— EXERCISE REQUIREMENTS —
Every record that follows should be printed verbatim.

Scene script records
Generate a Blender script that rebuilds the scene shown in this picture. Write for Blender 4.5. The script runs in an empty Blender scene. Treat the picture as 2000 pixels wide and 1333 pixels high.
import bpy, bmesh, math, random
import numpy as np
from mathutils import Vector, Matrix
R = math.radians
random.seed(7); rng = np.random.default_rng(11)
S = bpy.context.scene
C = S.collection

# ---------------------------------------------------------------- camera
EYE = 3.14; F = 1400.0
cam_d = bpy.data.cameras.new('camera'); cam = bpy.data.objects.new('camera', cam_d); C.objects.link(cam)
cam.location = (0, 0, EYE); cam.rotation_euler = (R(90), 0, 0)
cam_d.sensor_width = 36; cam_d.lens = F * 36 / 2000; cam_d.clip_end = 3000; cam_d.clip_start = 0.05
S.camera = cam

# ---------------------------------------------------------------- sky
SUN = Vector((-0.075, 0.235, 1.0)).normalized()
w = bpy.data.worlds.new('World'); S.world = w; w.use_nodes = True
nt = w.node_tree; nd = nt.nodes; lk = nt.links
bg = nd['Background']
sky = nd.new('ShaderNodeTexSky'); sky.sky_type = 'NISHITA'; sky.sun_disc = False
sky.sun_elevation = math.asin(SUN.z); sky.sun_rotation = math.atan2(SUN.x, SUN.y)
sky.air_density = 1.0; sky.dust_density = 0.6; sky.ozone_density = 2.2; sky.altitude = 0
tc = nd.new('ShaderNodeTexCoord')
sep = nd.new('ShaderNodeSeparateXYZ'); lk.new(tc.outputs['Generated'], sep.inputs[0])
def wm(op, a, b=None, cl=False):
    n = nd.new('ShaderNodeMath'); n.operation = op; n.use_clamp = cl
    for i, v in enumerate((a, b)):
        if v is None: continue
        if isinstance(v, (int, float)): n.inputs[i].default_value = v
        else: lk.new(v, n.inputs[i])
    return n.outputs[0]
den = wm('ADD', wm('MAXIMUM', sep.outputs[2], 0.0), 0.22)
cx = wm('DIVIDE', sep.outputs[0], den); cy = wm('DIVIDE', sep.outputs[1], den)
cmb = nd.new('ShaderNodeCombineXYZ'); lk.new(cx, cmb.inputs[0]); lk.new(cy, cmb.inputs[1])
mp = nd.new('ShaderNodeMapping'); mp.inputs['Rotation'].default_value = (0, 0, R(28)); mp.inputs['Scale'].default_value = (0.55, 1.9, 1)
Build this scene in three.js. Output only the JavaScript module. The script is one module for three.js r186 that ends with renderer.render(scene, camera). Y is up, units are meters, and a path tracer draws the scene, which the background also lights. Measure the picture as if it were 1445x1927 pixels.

— SOLUTION FOR THIS TASK —
Generate a Blender script that rebuilds the scene shown in this picture. Write for Blender 4.5. The script runs in an empty Blender scene. Treat the picture as 2000 pixels wide and 1333 pixels high.
import bpy, bmesh, math, random
import numpy as np
from mathutils import Vector, Matrix
R = math.radians
random.seed(7); rng = np.random.default_rng(11)
S = bpy.context.scene
C = S.collection

# ---------------------------------------------------------------- camera
EYE = 3.14; F = 1400.0
cam_d = bpy.data.cameras.new('camera'); cam = bpy.data.objects.new('camera', cam_d); C.objects.link(cam)
cam.location = (0, 0, EYE); cam.rotation_euler = (R(90), 0, 0)
cam_d.sensor_width = 36; cam_d.lens = F * 36 / 2000; cam_d.clip_end = 3000; cam_d.clip_start = 0.05
S.camera = cam

# ---------------------------------------------------------------- sky
SUN = Vector((-0.075, 0.235, 1.0)).normalized()
w = bpy.data.worlds.new('World'); S.world = w; w.use_nodes = True
nt = w.node_tree; nd = nt.nodes; lk = nt.links
bg = nd['Background']
sky = nd.new('ShaderNodeTexSky'); sky.sky_type = 'NISHITA'; sky.sun_disc = False
sky.sun_elevation = math.asin(SUN.z); sky.sun_rotation = math.atan2(SUN.x, SUN.y)
sky.air_density = 1.0; sky.dust_density = 0.6; sky.ozone_density = 2.2; sky.altitude = 0
tc = nd.new('ShaderNodeTexCoord')
sep = nd.new('ShaderNodeSeparateXYZ'); lk.new(tc.outputs['Generated'], sep.inputs[0])
def wm(op, a, b=None, cl=False):
    n = nd.new('ShaderNodeMath'); n.operation = op; n.use_clamp = cl
    for i, v in enumerate((a, b)):
        if v is None: continue
        if isinstance(v, (int, float)): n.inputs[i].default_value = v
        else: lk.new(v, n.inputs[i])
    return n.outputs[0]
den = wm('ADD', wm('MAXIMUM', sep.outputs[2], 0.0), 0.22)
cx = wm('DIVIDE', sep.outputs[0], den); cy = wm('DIVIDE', sep.outputs[1], den)
cmb = nd.new('ShaderNodeCombineXYZ'); lk.new(cx, cmb.inputs[0]); lk.new(cy, cmb.inputs[1])
mp = nd.new('ShaderNodeMapping'); mp.inputs['Rotation'].default_value = (0, 0, R(28)); mp.inputs['Scale'].default_value = (0.55, 1.9, 1)
Build this scene in three.js. Output only the JavaScript module. The script is one module for three.js r186 that ends with renderer.render(scene, camera). Y is up, units are meters, and a path tracer draws the scene, which the background also lights. Measure the picture as if it were 1445x1927 pixels.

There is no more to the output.